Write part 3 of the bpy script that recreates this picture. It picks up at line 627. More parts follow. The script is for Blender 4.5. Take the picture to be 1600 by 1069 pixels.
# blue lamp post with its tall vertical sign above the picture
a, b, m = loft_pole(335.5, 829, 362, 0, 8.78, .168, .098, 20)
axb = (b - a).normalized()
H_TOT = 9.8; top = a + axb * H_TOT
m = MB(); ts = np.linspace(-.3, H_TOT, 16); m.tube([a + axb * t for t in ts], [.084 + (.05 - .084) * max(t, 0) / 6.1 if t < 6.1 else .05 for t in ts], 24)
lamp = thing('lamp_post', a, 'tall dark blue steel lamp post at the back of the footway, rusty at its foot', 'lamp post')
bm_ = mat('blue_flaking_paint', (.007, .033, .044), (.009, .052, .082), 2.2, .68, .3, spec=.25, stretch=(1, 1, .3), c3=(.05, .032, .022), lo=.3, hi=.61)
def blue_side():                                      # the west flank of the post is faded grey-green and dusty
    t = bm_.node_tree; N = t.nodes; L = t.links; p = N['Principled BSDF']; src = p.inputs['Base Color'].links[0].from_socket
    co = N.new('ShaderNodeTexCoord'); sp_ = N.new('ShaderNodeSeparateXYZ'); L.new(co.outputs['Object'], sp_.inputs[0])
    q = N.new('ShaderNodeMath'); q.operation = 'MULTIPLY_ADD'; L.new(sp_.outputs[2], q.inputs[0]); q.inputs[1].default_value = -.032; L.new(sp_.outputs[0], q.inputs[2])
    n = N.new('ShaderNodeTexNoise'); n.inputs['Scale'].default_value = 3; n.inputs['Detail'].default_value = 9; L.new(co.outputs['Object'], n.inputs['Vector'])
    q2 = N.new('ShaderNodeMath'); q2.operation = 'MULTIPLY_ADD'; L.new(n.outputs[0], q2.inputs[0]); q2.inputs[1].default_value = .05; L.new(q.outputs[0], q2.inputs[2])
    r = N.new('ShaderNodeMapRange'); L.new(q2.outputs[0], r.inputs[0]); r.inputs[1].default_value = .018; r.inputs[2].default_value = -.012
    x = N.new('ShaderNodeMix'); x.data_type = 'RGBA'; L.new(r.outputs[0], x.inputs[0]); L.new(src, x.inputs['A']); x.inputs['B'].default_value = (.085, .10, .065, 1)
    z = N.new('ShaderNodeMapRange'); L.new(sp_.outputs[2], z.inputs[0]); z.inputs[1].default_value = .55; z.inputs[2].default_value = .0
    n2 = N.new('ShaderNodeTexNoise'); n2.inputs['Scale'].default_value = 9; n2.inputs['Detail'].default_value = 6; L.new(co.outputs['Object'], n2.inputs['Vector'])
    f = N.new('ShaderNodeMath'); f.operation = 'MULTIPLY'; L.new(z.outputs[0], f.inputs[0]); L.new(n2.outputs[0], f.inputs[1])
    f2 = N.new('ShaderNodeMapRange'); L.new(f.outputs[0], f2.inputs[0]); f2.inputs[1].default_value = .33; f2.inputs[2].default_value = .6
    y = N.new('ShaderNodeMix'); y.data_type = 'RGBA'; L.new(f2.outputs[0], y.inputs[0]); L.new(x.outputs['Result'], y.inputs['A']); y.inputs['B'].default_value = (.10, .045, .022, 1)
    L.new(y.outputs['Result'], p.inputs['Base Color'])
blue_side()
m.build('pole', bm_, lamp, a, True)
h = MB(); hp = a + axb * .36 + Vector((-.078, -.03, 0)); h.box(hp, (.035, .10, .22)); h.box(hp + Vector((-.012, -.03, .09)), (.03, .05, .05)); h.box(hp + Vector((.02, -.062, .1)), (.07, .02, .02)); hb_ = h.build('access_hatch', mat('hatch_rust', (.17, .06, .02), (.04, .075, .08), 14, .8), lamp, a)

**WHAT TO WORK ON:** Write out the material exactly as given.

**SOLUTION:**
Write part 3 of the bpy script that recreates this picture. It picks up at line 627. More parts follow. The script is for Blender 4.5. Take the picture to be 1600 by 1069 pixels.
# blue lamp post with its tall vertical sign above the picture
a, b, m = loft_pole(335.5, 829, 362, 0, 8.78, .168, .098, 20)
axb = (b - a).normalized()
H_TOT = 9.8; top = a + axb * H_TOT
m = MB(); ts = np.linspace(-.3, H_TOT, 16); m.tube([a + axb * t for t in ts], [.084 + (.05 - .084) * max(t, 0) / 6.1 if t < 6.1 else .05 for t in ts], 24)
lamp = thing('lamp_post', a, 'tall dark blue steel lamp post at the back of the footway, rusty at its foot', 'lamp post')
bm_ = mat('blue_flaking_paint', (.007, .033, .044), (.009, .052, .082), 2.2, .68, .3, spec=.25, stretch=(1, 1, .3), c3=(.05, .032, .022), lo=.3, hi=.61)
def blue_side():                                      # the west flank of the post is faded grey-green and dusty
    t = bm_.node_tree; N = t.nodes; L = t.links; p = N['Principled BSDF']; src = p.inputs['Base Color'].links[0].from_socket
    co = N.new('ShaderNodeTexCoord'); sp_ = N.new('ShaderNodeSeparateXYZ'); L.new(co.outputs['Object'], sp_.inputs[0])
    q = N.new('ShaderNodeMath'); q.operation = 'MULTIPLY_ADD'; L.new(sp_.outputs[2], q.inputs[0]); q.inputs[1].default_value = -.032; L.new(sp_.outputs[0], q.inputs[2])
    n = N.new('ShaderNodeTexNoise'); n.inputs['Scale'].default_value = 3; n.inputs['Detail'].default_value = 9; L.new(co.outputs['Object'], n.inputs['Vector'])
    q2 = N.new('ShaderNodeMath'); q2.operation = 'MULTIPLY_ADD'; L.new(n.outputs[0], q2.inputs[0]); q2.inputs[1].default_value = .05; L.new(q.outputs[0], q2.inputs[2])
    r = N.new('ShaderNodeMapRange'); L.new(q2.outputs[0], r.inputs[0]); r.inputs[1].default_value = .018; r.inputs[2].default_value = -.012
    x = N.new('ShaderNodeMix'); x.data_type = 'RGBA'; L.new(r.outputs[0], x.inputs[0]); L.new(src, x.inputs['A']); x.inputs['B'].default_value = (.085, .10, .065, 1)
    z = N.new('ShaderNodeMapRange'); L.new(sp_.outputs[2], z.inputs[0]); z.inputs[1].default_value = .55; z.inputs[2].default_value = .0
    n2 = N.new('ShaderNodeTexNoise'); n2.inputs['Scale'].default_value = 9; n2.inputs['Detail'].default_value = 6; L.new(co.outputs['Object'], n2.inputs['Vector'])
    f = N.new('ShaderNodeMath'); f.operation = 'MULTIPLY'; L.new(z.outputs[0], f.inputs[0]); L.new(n2.outputs[0], f.inputs[1])
    f2 = N.new('ShaderNodeMapRange'); L.new(f.outputs[0], f2.inputs[0]); f2.inputs[1].default_value = .33; f2.inputs[2].default_value = .6
    y = N.new('ShaderNodeMix'); y.data_type = 'RGBA'; L.new(f2.outputs[0], y.inputs[0]); L.new(x.outputs['Result'], y.inputs['A']); y.inputs['B'].default_value = (.10, .045, .022, 1)
    L.new(y.outputs['Result'], p.inputs['Base Color'])
blue_side()
m.build('pole', bm_, lamp, a, True)
h = MB(); hp = a + axb * .36 + Vector((-.078, -.03, 0)); h.box(hp, (.035, .10, .22)); h.box(hp + Vector((-.012, -.03, .09)), (.03, .05, .05)); h.box(hp + Vector((.02, -.062, .1)), (.07, .02, .02)); hb_ = h.build('access_hatch', mat('hatch_rust', (.17, .06, .02), (.04, .075, .08), 14, .8), lamp, a)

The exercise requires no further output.